Das meiste davon ist auf Festplatten gespeichert, manches davon sogar im Gedächtnis. Ein Kollege, den wir auch Meister des unnützen Wissens nennen (Meister des nützlichen Wissens ist er auch, aber damit kann man ihn nicht aufziehen), ist hierbei ein großes Vorbild. Auch wenn man nicht in Quizshows auftreten wird, ist es schön, Details zu wissen, die zwar nicht den Lauf der Welt verändern, aber unterhaltsam sind.

Das solide Schulwissen kommt indessen in diesem labilen Sommer gut an.

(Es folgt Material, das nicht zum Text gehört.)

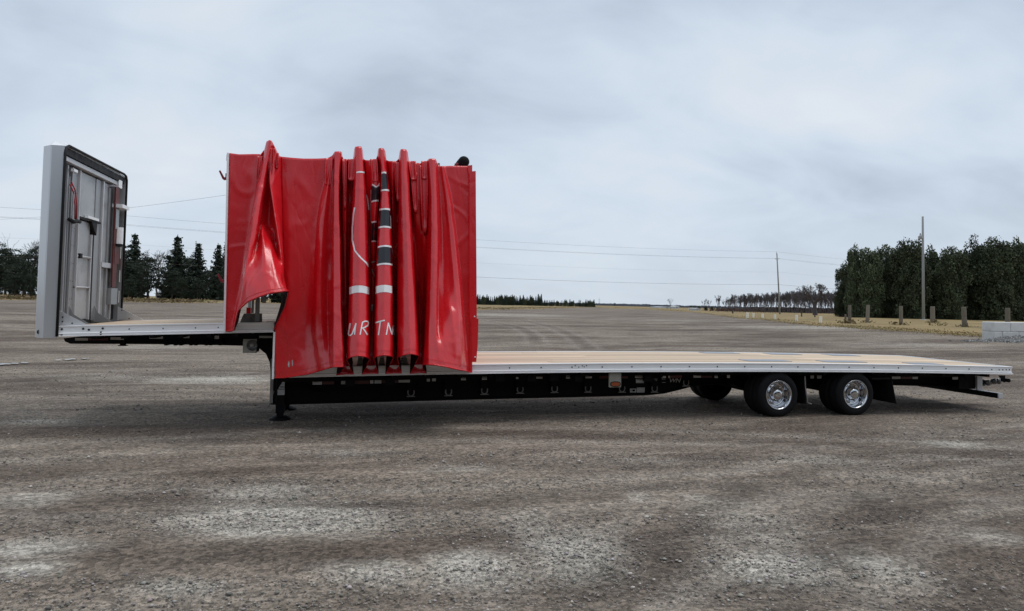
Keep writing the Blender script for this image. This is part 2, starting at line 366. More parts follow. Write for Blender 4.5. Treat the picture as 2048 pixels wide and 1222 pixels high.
def blobs(X, Y, lst):
    out = np.zeros_like(X)
    for px, py, rx, ry, amp in lst:
        c = ground_at(px, py); l = ground_at(px-rx, py); r = ground_at(px+rx, py); u = ground_at(px, py-ry); d = ground_at(px, py+ry)
        ax = Vector((r.x-l.x, r.y-l.y))/2; wy = (Vector((u.x-d.x, u.y-d.y)).length)/2
        n = ax.normalized(); dx, dy = X-c.x, Y-c.y
        s = (dx*n.x + dy*n.y)/ax.length; q = (-dx*n.y + dy*n.x)/max(wy, 0.05)
        out = np.maximum(out, amp*np.exp(-(s*s+q*q)*0.9))
    return out
DUST = [(560, 1040, 210, 34, 1.3), (60, 1100, 130, 22, 0.9), (40, 1145, 90, 16, 0.9), (360, 1180, 110, 18, 0.75), (520, 985, 120, 24, 0.8), (950, 1140, 110, 44, 1.0),
        (750, 1150, 120, 30, 0.7), (1150, 1100, 120, 60, 0.85), (1070, 1060, 90, 40, 0.55), (1560, 1140, 140, 34, 1.0), (1490, 1050, 130, 60, 0.55), (1760, 1140, 90, 40, 0.7), (60, 1005, 100, 18, 0.8),
        (1900, 888, 70, 8, 0.9), (100, 845, 90, 7, 0.7), (430, 760, 150, 10, 0.9), (700, 905, 150, 10, 0.5), (1650, 920, 90, 10, 0.6), (920, 940, 110, 14, 0.5), (1290, 920, 160, 10, 0.45), (1980, 1080, 110, 20, 0.6),
        (1280, 1000, 40, 14, 0.6), (1400, 1000, 40, 14, 0.6), (230, 755, 160, 8, 0.5), (300, 695, 120, 6, 0.5), (1020, 630, 140, 3, 0.6), (1850, 690, 150, 5, 0.5), (1600, 655, 160, 4, 0.6), (1350, 640, 140, 3, 0.4)]
DAMP = [(1330, 1110, 90, 60, 0.9), (1500, 980, 90, 24, 0.8), (1750, 1010, 150, 40, 0.8), (700, 1012, 210, 8, 0.9), (120, 1030, 150, 9, 0.8), (300, 1080, 140, 24, 0.6), (1950, 1180, 120, 50, 0.7), (1720, 1200, 120, 30, 0.7), (640, 1100, 200, 30, 0.55),
        (170, 790, 200, 6, 0.8), (60, 762, 80, 5, 0.8), (1600, 690, 180, 4, 0.6), (300, 860, 200, 14, 0.5), (900, 870, 500, 10, 0.35), (1400, 660, 200, 3, 0.5), (1000, 655, 120, 4, 0.5)]
TRACKS = [([(-200, 925), (0, 908), (400, 884), (900, 868), (1400, 874), (2100, 915)], 1.0), ([(-100, 1010), (300, 1006), (700, 1014), (1100, 996), (1500, 962), (2100, 985)], 1.0), ([(1075, 690), (1068, 672), (1040, 655), (960, 640)], 0.8), ([(1180, 700), (1150, 675), (1110, 655), (1040, 640)], 0.8),
          ([(1100, 1260), (1300, 1100), (1480, 980), (1750, 900), (2150, 860)], 0.9), ([(1500, 1260), (1640, 1120), (1800, 1010), (2150, 930)], 0.9), ([(-100, 770), (250, 748), (500, 752)], 0.8), ([(-100, 800), (200, 782), (520, 790)], 0.7), ([(1300, 700), (1600, 680), (2048, 700)], 0.7)]
def track_field(X, Y):
    out = np.zeros_like(X)
    for path, amp in TRACKS:
        P = np.array([[p.x, p.y] for p in (ground_at(*q) for q in path)])
        m = np.interp(np.linspace(0, len(P)-1, 60), np.arange(len(P)), P[:, 0]), np.interp(np.linspace(0, len(P)-1, 60), np.arange(len(P)), P[:, 1])
        k = np.ones(9)/9; mx = np.convolve(np.pad(m[0], 4, 'edge'), k, 'valid'); my = np.convolve(np.pad(m[1], 4, 'edge'), k, 'valid')
        sel = np.hypot(X, Y) < 70; x = X[sel]; y = Y[sel]; d = np.full(len(x), 9.0)
        for i in range(59):
            ax, ay, bx, by = mx[i], my[i], mx[i+1], my[i+1]; L = (bx-ax)**2+(by-ay)**2+1e-9
            t = np.clip(((x-ax)*(bx-ax)+(y-ay)*(by-ay))/L, 0, 1); d = np.minimum(d, np.hypot(x-ax-t*(bx-ax), y-ay-t*(by-ay)))
        f = amp*np.exp(-(d/0.22)**2)-0.5*amp*np.exp(-((d-0.45)/0.18)**2)
        o = out[sel]; out[sel] = np.where(np.abs(f) > np.abs(o), f, o)
    return out
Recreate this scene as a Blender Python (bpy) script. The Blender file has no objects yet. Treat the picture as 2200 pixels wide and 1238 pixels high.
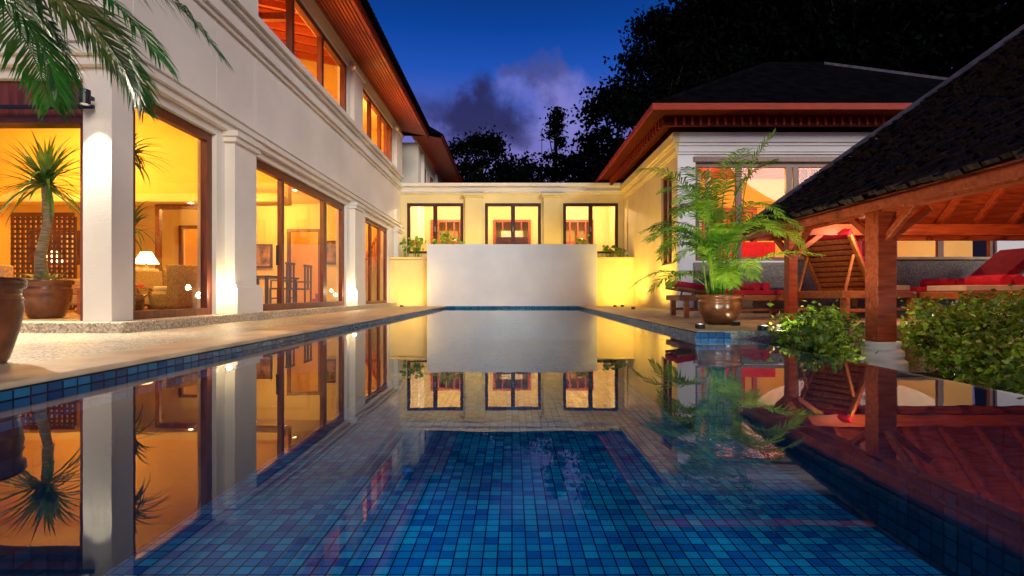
import bpy, math, random
import numpy as np
from mathutils import Vector, Matrix
R=random.Random(7)
C=bpy.context.scene.collection
# ---------------------------------------------------------------- materials
def newmat(name):
    m=bpy.data.materials.new(name); m.use_nodes=True
    nt=m.node_tree; b=nt.nodes['Principled BSDF']
    return m,nt,b
def N(nt,t,**k):
    n=nt.nodes.new(t)
    for a,v in k.items():
        if a in n.inputs: n.inputs[a].default_value=v
        else: setattr(n,a,v)
    return n
def c4(c): return (c[0],c[1],c[2],1)
def pmat(name,c,rough=.6,var=.15,scale=3,bump=.0,bscale=40,c2=None,stretch=(1,1,1),spec=.5,metal=0,detail=5):
    m,nt,b=newmat(name)
    tc=N(nt,'ShaderNodeTexCoord'); mp=N(nt,'ShaderNodeMapping'); mp.inputs['Scale'].default_value=stretch
    nt.links.new(tc.outputs['Object'],mp.inputs[0])
    no=N(nt,'ShaderNodeTexNoise'); no.inputs['Scale'].default_value=scale; no.inputs['Detail'].default_value=detail
    nt.links.new(mp.outputs[0],no.inputs['Vector'])
    r=N(nt,'ShaderNodeValToRGB'); e=r.color_ramp.elements
    e[0].position=.3; e[1].position=.7
    if c2 is None: c2=tuple(x*(1-var*1.6) for x in c); cc=tuple(min(1,x*(1+var*.5)) for x in c)
    else: cc=c
    e[0].color=c4(c2); e[1].color=c4(cc)
    nt.links.new(no.outputs['Fac'],r.inputs[0]); nt.links.new(r.outputs[0],b.inputs['Base Color'])
    b.inputs['Roughness'].default_value=rough; b.inputs['Metallic'].default_value=metal
    b.inputs['Specular IOR Level'].default_value=spec
    if bump:
        n2=N(nt,'ShaderNodeTexNoise'); n2.inputs['Scale'].default_value=bscale; n2.inputs['Detail'].default_value=6
        nt.links.new(mp.outputs[0],n2.inputs['Vector'])
        bp=N(nt,'ShaderNodeBump'); bp.inputs['Strength'].default_value=bump; bp.inputs['Distance'].default_value=.02
        nt.links.new(n2.outputs['Fac'],bp.inputs['Height']); nt.links.new(bp.outputs[0],b.inputs['Normal'])
    return m
def emat(name,c,s):
    m,nt,b=newmat(name); b.inputs['Base Color'].default_value=c4(c)
    b.inputs['Emission Color'].default_value=c4(c); b.inputs['Emission Strength'].default_value=s
    return m
def tilemat(name,axes,size=.092,ca=(.003,.085,.34),cb=(.014,.34,.56),grout=(.001,.008,.025),rough=.25):
    m,nt,b=newmat(name)
    tc=N(nt,'ShaderNodeTexCoord'); sp=N(nt,'ShaderNodeSeparateXYZ'); co=N(nt,'ShaderNodeCombineXYZ')
    nt.links.new(tc.outputs['Object'],sp.inputs[0])
    nt.links.new(sp.outputs[axes[0]],co.inputs[0]); nt.links.new(sp.outputs[axes[1]],co.inputs[1])
    br=N(nt,'ShaderNodeTexBrick'); br.offset=0; br.squash=1
    br.inputs['Scale'].default_value=1; br.inputs['Brick Width'].default_value=size; br.inputs['Row Height'].default_value=size
    br.inputs['Mortar Size'].default_value=size*.055; br.inputs['Mortar Smooth'].default_value=.1
    br.inputs['Color1'].default_value=c4(ca); br.inputs['Color2'].default_value=c4(cb); br.inputs['Mortar'].default_value=c4(grout)
    nt.links.new(co.outputs[0],br.inputs['Vector'])
    no=N(nt,'ShaderNodeTexNoise'); no.inputs['Scale'].default_value=.9; no.inputs['Detail'].default_value=3
    nt.links.new(tc.outputs['Object'],no.inputs['Vector'])
    mr=N(nt,'ShaderNodeMapRange'); mr.inputs[1].default_value=.3; mr.inputs[2].default_value=.7; mr.inputs[3].default_value=.6; mr.inputs[4].default_value=1.3
    nt.links.new(no.outputs['Fac'],mr.inputs[0])
    mx=N(nt,'ShaderNodeVectorMath',operation='SCALE')
    nt.links.new(br.outputs['Color'],mx.inputs[0]); nt.links.new(mr.outputs[0],mx.inputs['Scale'])
    nt.links.new(mx.outputs[0],b.inputs['Base Color'])
    b.inputs['Roughness'].default_value=rough
    bp=N(nt,'ShaderNodeBump'); bp.inputs['Strength'].default_value=.4; bp.inputs['Distance'].default_value=.004; bp.invert=True
    nt.links.new(br.outputs['Fac'],bp.inputs['Height']); nt.links.new(bp.outputs[0],b.inputs['Normal'])
    return m
def pebblemat(name,ca,cb,scale=60):
    m,nt,b=newmat(name)
    tc=N(nt,'ShaderNodeTexCoord'); v=N(nt,'ShaderNodeTexVoronoi'); v.inputs['Scale'].default_value=scale
    nt.links.new(tc.outputs['Object'],v.inputs['Vector'])
    r=N(nt,'ShaderNodeValToRGB'); r.color_ramp.elements[0].color=c4(ca); r.color_ramp.elements[1].color=c4(cb)
    sp=N(nt,'ShaderNodeSeparateColor'); nt.links.new(v.outputs['Color'],sp.inputs[0]); nt.links.new(sp.outputs[0],r.inputs[0])
    no=N(nt,'ShaderNodeTexNoise'); no.inputs['Scale'].default_value=1.5; nt.links.new(tc.outputs['Object'],no.inputs['Vector'])
    mr=N(nt,'ShaderNodeMapRange'); mr.inputs[3].default_value=.65; mr.inputs[4].default_value=1.15; nt.links.new(no.outputs['Fac'],mr.inputs[0])
    mx=N(nt,'ShaderNodeVectorMath',operation='SCALE'); nt.links.new(r.outputs[0],mx.inputs[0]); nt.links.new(mr.outputs[0],mx.inputs['Scale'])
    nt.links.new(mx.outputs[0],b.inputs['Base Color']); b.inputs['Roughness'].default_value=.55
    bp=N(nt,'ShaderNodeBump'); bp.inputs['Strength'].default_value=.6; bp.inputs['Distance'].default_value=.006; bp.invert=True
    nt.links.new(v.outputs['Distance'],bp.inputs['Height']); nt.links.new(bp.outputs[0],b.inputs['Normal'])
    return m
def leafmat(name,ca,cb,scale=2,trans=.25,rough=.5,spec=.4):
    m,nt,b=newmat(name)
    tc=N(nt,'ShaderNodeTexCoord'); no=N(nt,'ShaderNodeTexNoise'); no.inputs['Scale'].default_value=scale; no.inputs['Detail'].default_value=4
    nt.links.new(tc.outputs['Object'],no.inputs['Vector'])
    r=N(nt,'ShaderNodeValToRGB'); r.color_ramp.elements[0].position=.35; r.color_ramp.elements[1].position=.65
    r.color_ramp.elements[0].color=c4(ca); r.color_ramp.elements[1].color=c4(cb)
    nt.links.new(no.outputs['Fac'],r.inputs[0]); nt.links.new(r.outputs[0],b.inputs['Base Color'])
    b.inputs['Roughness'].default_value=rough; b.inputs['Specular IOR Level'].default_value=spec
    tr=N(nt,'ShaderNodeBsdfTranslucent'); nt.links.new(r.outputs[0],tr.inputs[0])
    mx=N(nt,'ShaderNodeMixShader'); mx.inputs[0].default_value=trans
    nt.links.new(b.outputs[0],mx.inputs[1]); nt.links.new(tr.outputs[0],mx.inputs[2])
    nt.links.new(mx.outputs[0],nt.nodes['Material Output'].inputs[0])
    return m
def clearmat(name,ior,tint,rough=0,bump=0,boost=1.0):
    m,nt,b=newmat(name); nt.nodes.remove(b)
    fr=N(nt,'ShaderNodeFresnel'); fr.inputs['IOR'].default_value=ior
    tr=N(nt,'ShaderNodeBsdfTransparent'); tr.inputs[0].default_value=c4(tint)
    gl=N(nt,'ShaderNodeBsdfGlossy'); gl.inputs['Roughness'].default_value=rough
    mx=N(nt,'ShaderNodeMixShader')
    mu=N(nt,'ShaderNodeMath',operation='MULTIPLY',use_clamp=True); mu.inputs[1].default_value=boost
    nt.links.new(fr.outputs[0],mu.inputs[0]); nt.links.new(mu.outputs[0],mx.inputs[0])
    nt.links.new(tr.outputs[0],mx.inputs[1]); nt.links.new(gl.outputs[0],mx.inputs[2])
    nt.links.new(mx.outputs[0],nt.nodes['Material Output'].inputs[0])
    if bump:
        tc=N(nt,'ShaderNodeTexCoord'); no=N(nt,'ShaderNodeTexNoise'); no.inputs['Scale'].default_value=2.5; no.inputs['Detail'].default_value=2
        nt.links.new(tc.outputs['Object'],no.inputs['Vector'])
        bp=N(nt,'ShaderNodeBump'); bp.inputs['Strength'].default_value=bump; bp.inputs['Distance'].default_value=.01
        nt.links.new(no.outputs['Fac'],bp.inputs['Height'])
        nt.links.new(bp.outputs[0],gl.inputs['Normal'])
    return m
M=dict(
 stucco=pmat('stucco',(.80,.73,.62),.75,.09,.7,.18,60),
 whitewall=pmat('white_render',(.84,.84,.82),.7,.05,1.2,.1,50),
 yellow=pmat('yellow_wall_paint',(.8,.50,.11),.7,.06,1),
 cream=pmat('cream_paint',(.80,.64,.30),.7,.08,1,.12,50),
 ceil=pmat('ceiling_paint',(.82,.60,.23),.8,.04,1),
 wood=pmat('teak_frame',(.20,.045,.016),.4,c2=(.08,.016,.007),scale=4,stretch=(6,6,.6)),
 darkwood=pmat('dark_wood',(.07,.018,.008),.4,.3,5),
 redwood=pmat('red_timber',(.52,.10,.025),.5,c2=(.25,.035,.01),scale=3,stretch=(1,8,8)),
 eave=pmat('eave_timber',(.13,.012,.004),.7,c2=(.05,.005,.002),scale=3,stretch=(1,8,8),spec=.1),
 fascia=pmat('fascia_timber',(.45,.045,.014),.6,c2=(.28,.026,.009),scale=3,stretch=(1,8,8),spec=.2),
 soffit=pmat('soffit_timber',(.5,.085,.02),.5,c2=(.28,.035,.01),scale=4,stretch=(8,.5,8)),
 teak=pmat('teak_furniture',(.5,.2,.055),.5,c2=(.28,.09,.025),scale=5,stretch=(1,6,6),bump=.1),
 stair=pmat('stair_red',(.5,.05,.02),.5,.2,3),
 floor=pmat('interior_floor',(.5,.32,.16),.25,.15,2),
 stone=pmat('coping_stone',(.62,.42,.24),.5,.25,2.5,.15,30),
 roof=pmat('dark_shingle',(.004,.004,.005),.9,.5,3,.6,20,spec=.03),
 thatch=pmat('thatch',(.075,.055,.045),.85,c2=(.008,.006,.006),scale=7,stretch=(.6,4,1),bump=1,bscale=18,spec=.1),
 capping=pmat('ridge_capping',(.22,.2,.19),.8,.3,5),
 red=pmat('red_cushion',(.65,.01,.05),.8,.2,8,.3,90),
 linen=pmat('cream_fabric',(.7,.62,.5),.9,.1,6,.2,80),
 wicker=pmat('wicker',(.55,.36,.16),.7,c2=(.2,.11,.04),scale=45,bump=.6,bscale=50),
 black=pmat('black_metal',(.01,.01,.01),.4,.1),
 glaze=pmat('glazed_clay',(.2,.065,.025),.22,c2=(.06,.02,.01),scale=6,bump=.2,bscale=12),
 soil=pmat('soil',(.03,.02,.012),.9,.3,10,.6,30),
 ground=pmat('garden_ground',(.02,.025,.01),.9,.4,2,.6,20,spec=.1),
 bark=pmat('bark',(.05,.035,.02),.9,.4,8,.6,30,stretch=(1,1,4),spec=.1),
 trunk_l=pmat('cane_bark',(.3,.24,.14),.8,.4,12,.6,30,stretch=(1,1,5)),
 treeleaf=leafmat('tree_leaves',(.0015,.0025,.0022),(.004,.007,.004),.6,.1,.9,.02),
 bush=leafmat('bush_leaves',(.03,.10,.008),(.28,.44,.035),9,.25,.4),
 areca=leafmat('areca_leaves',(.12,.28,.012),(.42,.60,.06),5,.35,.4),
 palm=leafmat('palm_leaves',(.015,.12,.012),(.07,.30,.04),4,.3,.35),
 drac=leafmat('dracaena_leaves',(.05,.15,.03),(.18,.32,.08),4,.3,.35),
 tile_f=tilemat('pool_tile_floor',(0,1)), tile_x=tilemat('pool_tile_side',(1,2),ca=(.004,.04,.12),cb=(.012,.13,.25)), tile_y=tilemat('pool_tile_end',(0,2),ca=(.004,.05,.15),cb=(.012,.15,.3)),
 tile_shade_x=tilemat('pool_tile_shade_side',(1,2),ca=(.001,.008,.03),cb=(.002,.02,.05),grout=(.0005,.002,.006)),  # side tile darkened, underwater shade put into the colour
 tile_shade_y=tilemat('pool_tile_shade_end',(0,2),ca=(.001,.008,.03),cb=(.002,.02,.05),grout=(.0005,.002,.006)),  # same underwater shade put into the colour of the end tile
 pebble=pebblemat('pebble_wash',(.26,.19,.12),(.78,.66,.47),55),
 pebble_d=pebblemat('pebble_wall',(.12,.1,.08),(.36,.31,.26),55),
 glass=clearmat('window_glass',1.5,(.96,.96,.94),boost=1.0),
 water=clearmat('water',1.37,(.6,.93,1.0),0,.05,1.0),
 shade=emat('lamp_shade',(1,.72,.35),5), bulb=emat('lit_bulb',(1,.85,.55),30),
 paint1=pmat('painting_canvas',(.5,.25,.1),.7,c2=(.05,.03,.03),scale=6),
 curtain=pmat('curtain',(.7,.66,.6),.9,.1,5), redcurt=pmat('red_curtain',(.5,.05,.02),.9,.3,9,stretch=(5,5,.3)),
)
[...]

Selten hat das Wetter einen so widergespiegelt wie jetzt, zwischen verhalten und laut, windig, brütend, kalt und heiß, auf jeden Fall aber mit genug Drama. Erklär mir den Regenbogen, Kind, und warum es regnet, auch wenn über uns keine Wolke hängt. Und dann zähl, wie weit das Gewitter weg ist. Schnell erklärt ist, warum die Marillenbäume keine Früchte tragen.

Bei der ersten gemeinsamen Redaktionssitzung halten wir so viel Abstand, dass die, die schlecht hören, sich aufs Lippenlesen verlegen. Leider geht schlecht hören und schlecht sehen oft miteinander einher. Der letzte Eintrag einer gemeinsamen Sitzung stammt vom 12. März. Die Zeit dazwischen ist wie ausgelöscht, aber sichtbar in den Gesichtern. Müde schauen alle aus.